World Cup mavericks: Lance Cairns—swinging Excalibur

The Kiwi bowler who overcame deafness to gain cricketing glory

52-Lance-Cairns Illustration: Job P.K.

The 1983 World Cup saw no magic from Lance Cairns; he took seven wickets in the tournament. Perhaps he had exhausted his quota of wizardry in Melbourne the same year, when he unsheathed King Arthur’s sword and whacked the Aussies for six sixes, including a one-hander off Dennis Lillee. He raced to 52 off 21 balls, the fastest 50 at the time, but all the commentators could talk about was Excalibur―the bat with its shoulders shaved off, which almost made it look like a club.

John Guy, a former Kiwi batter who designed the bat, said in an ESPNcricinfo article: “It was just a marketing ploy. Although if you have no shoulders, you can’t get caught off the shoulder of the bat.”

A bat is only as good as the man who wields it. And man, was he good. Cairns was an attraction. Not only did he bludgeon balls with the bat, he also bowled front-on, off the wrong foot. There was substance to go with the unorthodox style, though. He took more than 200 international wickets for New Zealand and used to partner the legendary Richard Hadlee for a time. He was raw, unvarnished talent that had not been coached a single day in his life. He credits his ability to swing the ball to the lack of coaching. If he had been coached into bowling side-on, he would have lost his swing, he reckoned.

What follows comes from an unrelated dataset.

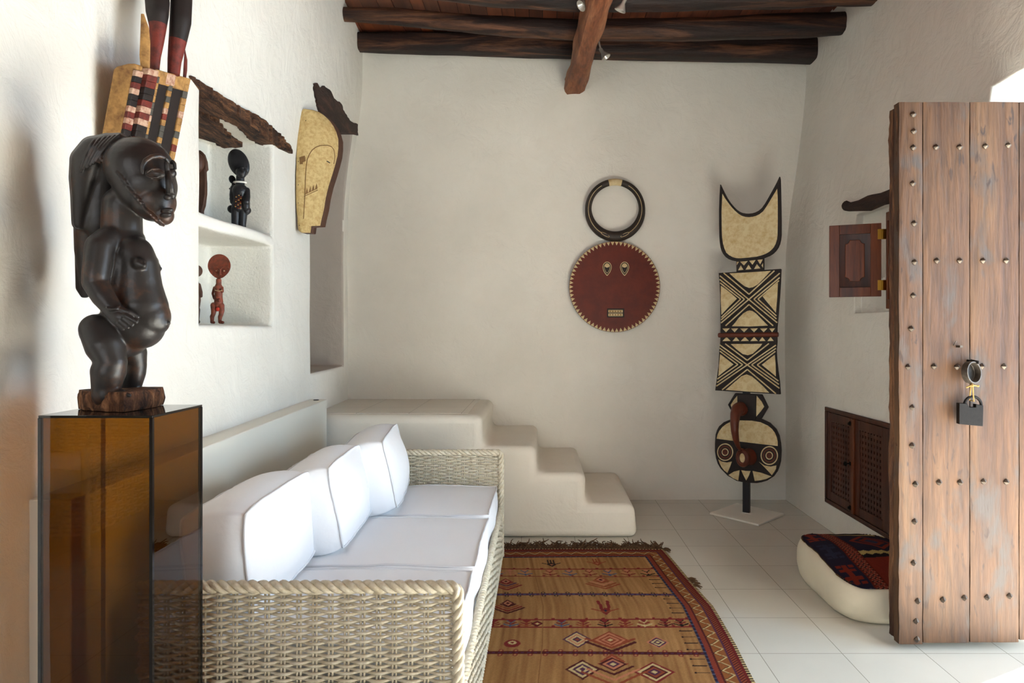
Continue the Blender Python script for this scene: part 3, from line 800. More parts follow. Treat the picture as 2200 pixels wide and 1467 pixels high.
def braid(mb, path, Rr, rs, pitch, n=3, step=0.008, side=6):
    P = [Vector(p) for p in path]; L = [0]
    for i in range(1, len(P)): L.append(L[-1] + (P[i] - P[i - 1]).length)
    K = int(L[-1] / step)
    t0 = None
    base = []
    for i in range(K + 1):
        t = L[-1] * i / K
        base.append(Vector([np.interp(t, L, [p[q] for p in P]) for q in range(3)]))
    nrm = None; frames = []
    for i in range(K + 1):
        tg = (base[min(K, i + 1)] - base[max(0, i - 1)]).normalized()
        if nrm is None:
            nrm = tg.cross(Vector((0.3, 0.9, 0.2))).normalized()
        nrm = (nrm - tg * nrm.dot(tg)).normalized(); frames.append((nrm.copy(), tg.cross(nrm)))
    for s_ in range(n):
        pts = []
        for i in range(K + 1):
            an = 2 * math.pi * (L[-1] * i / K / pitch + s_ / n)
            pts.append(base[i] + frames[i][0] * (Rr * math.cos(an)) + frames[i][1] * (Rr * math.sin(an)))
        mb.tube(pts, rs, side)
SX0, SX1, SY0, SY1, SH = -1.085, -0.222, 1.80, 3.79, 0.605
sofa = root('wicker_sofa', (-0.65, 2.8, 0.0)); tag(sofa, 'long white painted wicker sofa on the patterned rug beside the ledge', 'sofa')
mb = MB(); weave(mb, (SX0, SY0, 0.02), (1, 0, 0), (0, 0, 1), (0, -1, 0), SX1 - SX0, SH - 0.03, 0.044, 0.0098, 0.0047, 0.0034, 1, pair=0.0048)
tag(mk('arm', mb, M_wick, sofa, angle=180), 'wicker arm at the near end of the sofa')
mb = MB(); weave(mb, (SX0, SY1, 0.02), (1, 0, 0), (0, 0, 1), (0, -1, 0), SX1 - SX0, SH - 0.03, 0.044, 0.0098, 0.0047, 0.0034, 2, pair=0.0048)
tag(mk('arm', mb, M_wick, sofa, angle=180), 'wicker arm at the far end of the sofa')
mb = MB(); weave(mb, (SX1, SY0, 0.02), (0, 1, 0), (0, 0, 1), (1, 0, 0), SY1 - SY0, 0.27, 0.05, 0.015, 0.0055, 0.0042, 3)
mk('front_panel', mb, M_wick, sofa, angle=180)
mb = MB(); weave(mb, (SX0, SY0, 0.02), (0, 1, 0), (0, 0, 1), (1, 0, 0), SY1 - SY0, SH - 0.08, 0.066, 0.022, 0.008, 0.0045, 4, per=4)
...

As a kid, Cairns had been a promising hockey and rugby player, but he disliked the violence in the latter. He came closer to cricket through the radio, but hardly went to any matches before he started playing.

What makes his story more captivating is that Cairns started going deaf at 17. “I would scream for these appeals and all my team-mates would be silent as anything,” he said in a 2010 interview to Stuff. “Then it would work the other way, I would get a nick and the wicketkeeper would catch it and they would all scream the appeal and I wouldn’t appeal because I hadn’t heard the nick.”

The problems, of course, extended beyond the field. As he could not pick a lot of what people were saying, he would avoid social situations and stay in his room to watch television.

Cairns finally got a cochlear implant in 2010 and did something he had wanted to do for years―talk to his son, Chris, on the phone. Yes, Chris Cairns.